The RBA has recently guided that the bank remains vigilant to upside risks to inflation, and that “uncertainty at present meant it was difficult either to rule in or rule out future changes in the cash rate”.
While not everything is rosy in Australian economics, outside of a frustratingly slow grind in inflation towards the RBA’s inflation target, and with services inflation still far higher than where the RBA would like, there are other reasons for the RBA to consider a 25bp hike.
Notably, the June employment report recorded 50k net jobs created, May retail sales gained +0.6%, household spending rose 4.3%, and national house prices have risen for 16 straight months. Some would therefore argue that the Australian economy can readily absorb real cash rates at 1.92% - the highest level since 2011.
Should we therefore see a higher Q2 CPI print, it may tip the scales and force the RBA’s hand.
Aus trimmed mean CPI inflation – currently 4% y/y
The Aus CPI playbook:
I’ve used the trimmed-mean CPI measure, which is essentially core CPI, excluding 15% of the highest and lowest price changes within the CPI calculation. Importantly, the RBA look at the trimmed mean measure more closely than headline CPI.
Aussie interest swap pricing – expectations for RBA policy per meeting
Recent higher frequency data suggests the Q2 CPI print could come in at 1% QoQ, and a little above the RBA’s own forecast of 3.8% y/y (for both headline and the trimmed mean measure). With AUD swaps pricing a 25bp hike in August at a 30% probability, a Q2 trimmed mean CPI print above 4% would therefore see that implied probability rise to around 50-60%. It would mean we go into the RBA meeting, with expectations delicately poised.
The RBA’s economic forecasts
Conversely, should we see Q2 trimmed-mean CPI below 3.8%, it would not only constitute a slower rate of change from the prior quarter but would be lower than the RBA’s own forecasts which they detailed in the May Statement on Monetary Policy (see above). Should we see a number at or below 3.7% and we’re likely to see the implied probability of a hike fall to 15-20%.

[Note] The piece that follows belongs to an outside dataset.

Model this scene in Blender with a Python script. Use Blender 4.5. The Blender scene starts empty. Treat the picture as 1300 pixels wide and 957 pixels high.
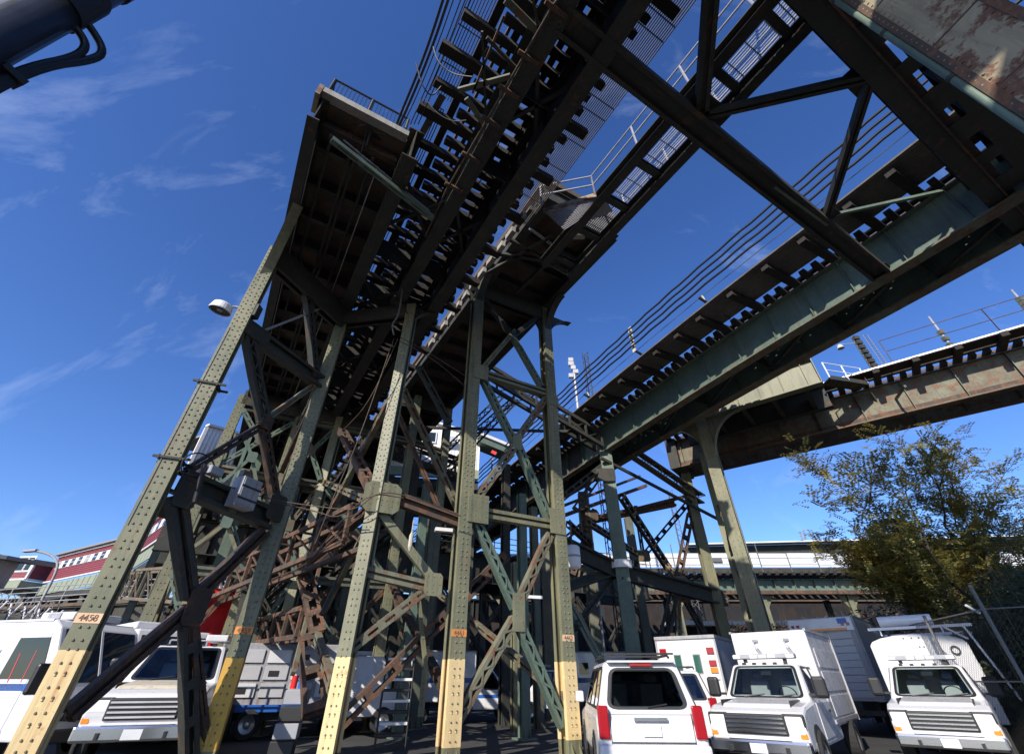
import bpy, bmesh, math, random
from mathutils import Vector, Matrix, Quaternion
R = math.radians
random.seed(7)
scene = bpy.context.scene
COL = scene.collection

# ------------------------------------------------------------------ camera, sky, sun, exposure
CAM_Z = 1.6
PITCH = R(38.0)
cam_d = bpy.data.cameras.new('camera')
cam = bpy.data.objects.new('camera', cam_d)
COL.objects.link(cam)
cam.location = (0, 0, CAM_Z)
cam.rotation_euler = (R(90) + PITCH, 0, 0)
cam_d.sensor_width = 36.0
cam_d.lens = 552.0 / 1300.0 * 36.0
cam_d.shift_y = -45.0 / 1300.0
cam_d.clip_start = 0.05
cam_d.clip_end = 3000
scene.camera = cam

SUN_AZ = 240.0      # degrees counter-clockwise from +X, the direction the sun stands in
SUN_EL = 30.0
w = bpy.data.worlds.new('World')
scene.world = w
w.use_nodes = True
nt = w.node_tree
for n in list(nt.nodes):
    nt.nodes.remove(n)
out = nt.nodes.new('ShaderNodeOutputWorld')
bg = nt.nodes.new('ShaderNodeBackground')
sky = nt.nodes.new('ShaderNodeTexSky')
sky.sky_type = 'NISHITA'
sky.sun_disc = False
sky.sun_elevation = R(SUN_EL)
sky.sun_rotation = R(90.0 - SUN_AZ)
sky.air_density = 0.8
sky.dust_density = 0.35
sky.ozone_density = 4.0
# thin wind-drawn cirrus mixed over the whole sky
tc = nt.nodes.new('ShaderNodeTexCoord')
mp = nt.nodes.new('ShaderNodeMapping')
mp.inputs['Rotation'].default_value = (0.2, 0.25, 0.75)
mp.inputs['Scale'].default_value = (1.5, 5.5, 3.0)
mp.inputs['Location'].default_value = (0.9, 2.3, 0.4)
nz = nt.nodes.new('ShaderNodeTexNoise')
nz.inputs['Scale'].default_value = 1.6
nz.inputs['Detail'].default_value = 9
nz.inputs['Roughness'].default_value = 0.62
nz.inputs['Distortion'].default_value = 0.5
rp = nt.nodes.new('ShaderNodeValToRGB')
rp.color_ramp.elements[0].position = 0.56
rp.color_ramp.elements[1].position = 0.86
rp.color_ramp.elements[1].color = (0.30, 0.30, 0.30, 1)
mx = nt.nodes.new('ShaderNodeMix')
mx.data_type = 'RGBA'
mx.inputs[7].default_value = (4.0, 4.6, 6.2, 1)
hs = nt.nodes.new('ShaderNodeHueSaturation')
hs.inputs['Saturation'].default_value = 1.17
hs.inputs['Hue'].default_value = 0.512
nt.links.new(tc.outputs['Generated'], mp.inputs['Vector'])
nt.links.new(mp.outputs[0], nz.inputs['Vector'])
nt.links.new(nz.outputs['Fac'], rp.inputs['Fac'])
nt.links.new(rp.outputs['Color'], mx.inputs[0])
nt.links.new(sky.outputs[0], hs.inputs['Color'])
nt.links.new(hs.outputs[0], mx.inputs[6])
nt.links.new(mx.outputs[2], bg.inputs['Color'])
bg.inputs['Strength'].default_value = 0.15
nt.links.new(bg.outputs[0], out.inputs['Surface'])

sd = bpy.data.lights.new('sun', 'SUN')
sd.energy = 4.4
sd.angle = R(0.5)
sd.color = (1.0, 0.93, 0.82)
sun = bpy.data.objects.new('sun', sd)
COL.objects.link(sun)
sun_dir = Vector((math.cos(R(SUN_AZ)) * math.cos(R(SUN_EL)), math.sin(R(SUN_AZ)) * math.cos(R(SUN_EL)), math.sin(R(SUN_EL))))
sun.rotation_euler = sun_dir.to_track_quat('Z', 'Y').to_euler()

vs = scene.view_settings
vs.view_transform = 'Standard'
vs.look = 'None'
vs.exposure = 0.57
vs.gamma = 1.0
vs.use_curve_mapping = False

# ------------------------------------------------------------------ site frame
# u runs away along the tracks, v across them to the right
U = Vector((-math.sin(R(30.5)), math.cos(R(30.5)), 0))
V = Vector((math.cos(R(30.5)), math.sin(R(30.5)), 0))
Z = Vector((0, 0, 1))
def A(s, t, z):
    return U * s + V * t + Z * z
CP, SP = math.cos(PITCH), math.sin(PITCH)
def P(px, py, Y=None, z=None, s=None, t=None, X=None):
    """survey: the point of the site seen at a photo pixel, on a given plane"""
    a = (px - 650.0) / 552.0
    b = (433.5 - py) / 552.0
    d = Vector((a, CP - SP * b, SP + CP * b))
    if Y is not None: k = Y / d.y
    elif z is not None: k = (z - CAM_Z) / d.z
    elif s is not None: k = s / d.dot(U)
    elif t is not None: k = t / d.dot(V)
    else: k = X / d.x
    return d * k + Vector((0, 0, CAM_Z))

# ------------------------------------------------------------------ materials
MATS = {}
def newmat(name):
    m = bpy.data.materials.new(name)
    m.use_nodes = True
    MATS[name] = m
    return m, m.node_tree, m.node_tree.nodes['Principled BSDF']
def noise(nt, scale, detail=6, rough=0.6, vec=None):
    n = nt.nodes.new('ShaderNodeTexNoise')
    n.inputs['Scale'].default_value = scale
    n.inputs['Detail'].default_value = detail
    n.inputs['Roughness'].default_value = rough
    if vec is not None: nt.links.new(vec, n.inputs['Vector'])
    return n.outputs['Fac']
def ramp(nt, fac, a, b, ca=(0, 0, 0, 1), cb=(1, 1, 1, 1)):
    r = nt.nodes.new('ShaderNodeValToRGB')
    r.color_ramp.elements[0].position = a
    r.color_ramp.elements[1].position = b
    r.color_ramp.elements[0].color = ca
    r.color_ramp.elements[1].color = cb
    nt.links.new(fac, r.inputs['Fac'])
    return r.outputs['Color']
def mix(nt, fac, a, b, mode='MIX'):
    m = nt.nodes.new('ShaderNodeMix')
    m.data_type = 'RGBA'
    m.blend_type = mode
    for sock, val in ((m.inputs[0], fac), (m.inputs[6], a), (m.inputs[7], b)):
        if isinstance(val, (int, float)): sock.default_value = val
        elif isinstance(val, tuple): sock.default_value = val + (1,) if len(val) == 3 else val
        else: nt.links.new(val, sock)
    return m.outputs[2]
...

The most reluctant rate hike ever
Another factor, should we get a modestly hotter CPI print, is whether another 25bp hike will have any effect at all on aggregate demand, consumption patterns and ultimately inflation. Most importantly, we should consider that there is obviously a stark difference between a token 25bp hike and that of a renewed hiking cycle.

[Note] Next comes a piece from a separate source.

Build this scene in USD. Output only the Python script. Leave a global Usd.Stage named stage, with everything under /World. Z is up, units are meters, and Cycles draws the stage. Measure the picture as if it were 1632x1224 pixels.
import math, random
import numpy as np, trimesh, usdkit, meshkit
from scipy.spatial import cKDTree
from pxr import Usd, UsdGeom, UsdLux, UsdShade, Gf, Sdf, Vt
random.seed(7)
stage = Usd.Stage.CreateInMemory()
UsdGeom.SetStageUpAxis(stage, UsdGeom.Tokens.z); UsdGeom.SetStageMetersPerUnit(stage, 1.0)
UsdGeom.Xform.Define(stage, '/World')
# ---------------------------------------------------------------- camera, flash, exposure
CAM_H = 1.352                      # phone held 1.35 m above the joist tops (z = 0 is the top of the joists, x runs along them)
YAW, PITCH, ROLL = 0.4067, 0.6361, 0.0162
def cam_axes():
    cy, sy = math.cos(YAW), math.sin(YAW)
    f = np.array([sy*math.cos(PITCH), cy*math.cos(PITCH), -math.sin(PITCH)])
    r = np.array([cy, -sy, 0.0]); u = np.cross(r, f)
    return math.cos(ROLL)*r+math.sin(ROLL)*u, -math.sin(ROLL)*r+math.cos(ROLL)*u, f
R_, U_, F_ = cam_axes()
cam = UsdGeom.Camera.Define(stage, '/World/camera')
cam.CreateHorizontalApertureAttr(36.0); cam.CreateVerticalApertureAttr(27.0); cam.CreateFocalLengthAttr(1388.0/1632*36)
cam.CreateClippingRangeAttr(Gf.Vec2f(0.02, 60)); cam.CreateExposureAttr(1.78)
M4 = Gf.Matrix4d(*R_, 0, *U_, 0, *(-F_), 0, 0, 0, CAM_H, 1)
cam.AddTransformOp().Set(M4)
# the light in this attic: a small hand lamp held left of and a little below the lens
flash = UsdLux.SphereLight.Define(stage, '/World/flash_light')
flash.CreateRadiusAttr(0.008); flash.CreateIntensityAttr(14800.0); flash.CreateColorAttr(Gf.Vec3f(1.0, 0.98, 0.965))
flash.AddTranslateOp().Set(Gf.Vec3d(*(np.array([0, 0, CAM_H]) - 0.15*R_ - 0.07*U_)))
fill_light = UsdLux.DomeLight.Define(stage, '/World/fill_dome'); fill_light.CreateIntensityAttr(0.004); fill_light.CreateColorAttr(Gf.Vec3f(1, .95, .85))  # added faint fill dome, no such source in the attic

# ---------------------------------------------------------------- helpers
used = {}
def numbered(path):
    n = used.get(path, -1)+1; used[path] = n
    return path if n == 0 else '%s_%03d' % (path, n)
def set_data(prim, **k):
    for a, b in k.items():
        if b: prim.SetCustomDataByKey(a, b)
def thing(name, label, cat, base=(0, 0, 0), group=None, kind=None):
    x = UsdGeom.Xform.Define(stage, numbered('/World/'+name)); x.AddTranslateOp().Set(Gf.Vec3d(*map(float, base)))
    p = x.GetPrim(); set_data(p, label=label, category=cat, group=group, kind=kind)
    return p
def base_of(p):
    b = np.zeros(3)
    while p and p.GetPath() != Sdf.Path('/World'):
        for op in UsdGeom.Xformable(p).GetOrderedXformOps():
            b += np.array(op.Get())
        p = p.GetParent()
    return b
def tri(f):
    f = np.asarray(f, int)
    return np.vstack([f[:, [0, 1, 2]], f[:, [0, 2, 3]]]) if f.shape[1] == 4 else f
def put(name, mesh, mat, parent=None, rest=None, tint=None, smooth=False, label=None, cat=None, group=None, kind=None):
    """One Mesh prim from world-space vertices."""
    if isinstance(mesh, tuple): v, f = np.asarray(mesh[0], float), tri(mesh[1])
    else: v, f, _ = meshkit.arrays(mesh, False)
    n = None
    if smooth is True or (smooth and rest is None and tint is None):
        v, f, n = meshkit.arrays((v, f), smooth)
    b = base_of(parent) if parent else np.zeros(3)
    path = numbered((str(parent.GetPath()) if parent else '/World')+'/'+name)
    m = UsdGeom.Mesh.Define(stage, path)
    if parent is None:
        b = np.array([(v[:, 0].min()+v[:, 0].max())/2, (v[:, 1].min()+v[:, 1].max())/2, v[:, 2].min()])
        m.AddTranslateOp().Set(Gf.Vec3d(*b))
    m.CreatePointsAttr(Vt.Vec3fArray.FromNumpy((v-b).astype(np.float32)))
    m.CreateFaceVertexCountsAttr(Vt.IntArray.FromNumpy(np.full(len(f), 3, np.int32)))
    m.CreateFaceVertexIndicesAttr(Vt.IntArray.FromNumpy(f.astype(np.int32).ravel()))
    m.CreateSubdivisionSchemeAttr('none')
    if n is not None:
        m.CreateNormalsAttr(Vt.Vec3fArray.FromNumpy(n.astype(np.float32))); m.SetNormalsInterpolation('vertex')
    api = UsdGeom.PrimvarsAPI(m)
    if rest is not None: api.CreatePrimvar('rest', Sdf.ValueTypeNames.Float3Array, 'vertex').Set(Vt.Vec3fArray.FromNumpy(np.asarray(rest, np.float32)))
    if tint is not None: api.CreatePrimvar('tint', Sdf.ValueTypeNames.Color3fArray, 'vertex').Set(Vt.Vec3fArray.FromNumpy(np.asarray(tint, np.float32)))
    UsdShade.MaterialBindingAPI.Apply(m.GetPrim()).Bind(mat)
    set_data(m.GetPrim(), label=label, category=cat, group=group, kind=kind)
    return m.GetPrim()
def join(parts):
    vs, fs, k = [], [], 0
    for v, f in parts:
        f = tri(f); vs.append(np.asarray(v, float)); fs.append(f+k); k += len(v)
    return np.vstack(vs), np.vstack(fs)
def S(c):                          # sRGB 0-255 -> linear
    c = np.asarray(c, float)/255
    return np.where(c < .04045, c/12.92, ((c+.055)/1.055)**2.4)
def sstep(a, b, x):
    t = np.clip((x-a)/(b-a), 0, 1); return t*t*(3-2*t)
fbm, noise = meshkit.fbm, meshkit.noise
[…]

I would argue that while a one-off 25bp hike would hurt households already doing it tough, most Aussie households and consumers would adjust quickly to life under a 4.60% cash rate.
Of course, if the average household felt there were more hikes in the pipeline, then consumption could take a sizeable hit, and many would throw the word ‘recession’ around more liberally.

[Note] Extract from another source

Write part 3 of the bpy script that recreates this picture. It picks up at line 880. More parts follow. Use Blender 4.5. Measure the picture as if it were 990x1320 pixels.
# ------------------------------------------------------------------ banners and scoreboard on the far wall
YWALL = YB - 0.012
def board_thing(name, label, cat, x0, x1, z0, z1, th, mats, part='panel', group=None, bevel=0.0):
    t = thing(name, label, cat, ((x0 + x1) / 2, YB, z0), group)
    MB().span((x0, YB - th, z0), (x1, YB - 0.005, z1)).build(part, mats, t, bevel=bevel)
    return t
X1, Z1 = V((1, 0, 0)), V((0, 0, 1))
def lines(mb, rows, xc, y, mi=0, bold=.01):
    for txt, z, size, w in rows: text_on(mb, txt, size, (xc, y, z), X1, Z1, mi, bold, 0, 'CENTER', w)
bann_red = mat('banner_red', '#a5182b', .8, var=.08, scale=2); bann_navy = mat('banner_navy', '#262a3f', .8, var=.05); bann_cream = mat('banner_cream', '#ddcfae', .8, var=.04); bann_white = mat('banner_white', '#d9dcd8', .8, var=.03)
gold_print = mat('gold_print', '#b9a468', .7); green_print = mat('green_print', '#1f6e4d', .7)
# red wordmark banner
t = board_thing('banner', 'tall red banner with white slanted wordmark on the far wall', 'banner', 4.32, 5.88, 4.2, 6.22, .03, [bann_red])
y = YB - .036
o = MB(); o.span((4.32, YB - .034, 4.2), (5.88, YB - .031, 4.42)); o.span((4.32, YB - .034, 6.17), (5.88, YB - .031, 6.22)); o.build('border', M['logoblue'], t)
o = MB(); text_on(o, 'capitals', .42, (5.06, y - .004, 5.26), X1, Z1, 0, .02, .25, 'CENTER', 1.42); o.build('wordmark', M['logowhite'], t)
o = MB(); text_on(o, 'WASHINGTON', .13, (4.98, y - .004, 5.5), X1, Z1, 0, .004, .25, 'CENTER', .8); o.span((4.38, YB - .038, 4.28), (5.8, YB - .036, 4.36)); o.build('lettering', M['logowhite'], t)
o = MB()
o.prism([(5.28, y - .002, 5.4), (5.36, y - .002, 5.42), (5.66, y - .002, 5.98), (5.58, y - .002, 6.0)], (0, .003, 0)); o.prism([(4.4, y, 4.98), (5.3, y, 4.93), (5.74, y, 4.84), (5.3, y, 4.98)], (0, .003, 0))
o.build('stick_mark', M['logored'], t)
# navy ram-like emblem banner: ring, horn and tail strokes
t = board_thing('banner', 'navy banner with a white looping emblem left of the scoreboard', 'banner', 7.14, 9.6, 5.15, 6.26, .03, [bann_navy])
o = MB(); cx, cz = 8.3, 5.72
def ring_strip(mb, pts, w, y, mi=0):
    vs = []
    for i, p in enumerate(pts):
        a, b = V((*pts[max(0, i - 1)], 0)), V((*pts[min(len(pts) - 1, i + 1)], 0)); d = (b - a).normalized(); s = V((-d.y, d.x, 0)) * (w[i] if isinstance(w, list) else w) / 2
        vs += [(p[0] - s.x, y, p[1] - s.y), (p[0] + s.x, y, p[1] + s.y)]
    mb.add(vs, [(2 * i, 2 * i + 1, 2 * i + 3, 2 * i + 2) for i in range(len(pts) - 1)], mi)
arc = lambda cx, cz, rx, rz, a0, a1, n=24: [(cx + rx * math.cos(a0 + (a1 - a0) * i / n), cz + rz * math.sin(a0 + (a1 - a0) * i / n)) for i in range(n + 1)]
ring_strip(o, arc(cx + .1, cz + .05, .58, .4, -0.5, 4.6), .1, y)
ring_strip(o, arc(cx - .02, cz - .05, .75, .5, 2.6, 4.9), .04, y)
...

We can see that swaps/rates traders hold a view that interest rates should fall from April 2025. So, the strong market view is if we do get a hike, it will be the most reluctant hike in history – a one-and-done – and subsequently likely to be reversed in Q2 2025.
With that in mind, if the RBA does end up hiking by 25bp in August, what will matter far more for Aussie markets is the RBA’s choice of wording and whether they open the door for more hikes in the future. A so-called ‘hawkish hike’, where the RBA hike and open the possibility for more could really get volatility pumping. It also seems an unlikely outcome, but should this be the path the RBA take, it would likely result in the ASX200 being sold aggressively, and traders suggesting the RBA’s path of least regret will end in clear regret.
The RBA does consider developments offshore, but in a world where most G10 and EM central banks are either cutting rates or about to, the RBA hiking rates would make them a massive outlier.
How to trade CPI?
Like most traders I speak to I think the prospects of a hiking cycle are remote and I also acknowledge that I have limited edge in trading a news event like CPI – However, given the prospect that it could promote cross-market volatility, it is well worth putting this firmly on the risk radar, and considering the playbook and how each outcome could affect the markets we trade.
Short AUS200 or long AUDNZD positions would be the cleanest read on a hot CPI print (and vice versa on a weak CPI print). Many would express the CPI print through AUDUSD, but this pair currently has a closer relationship to Chinese equity indices and copper and iron ore futures than Aus-US interest rate differentials.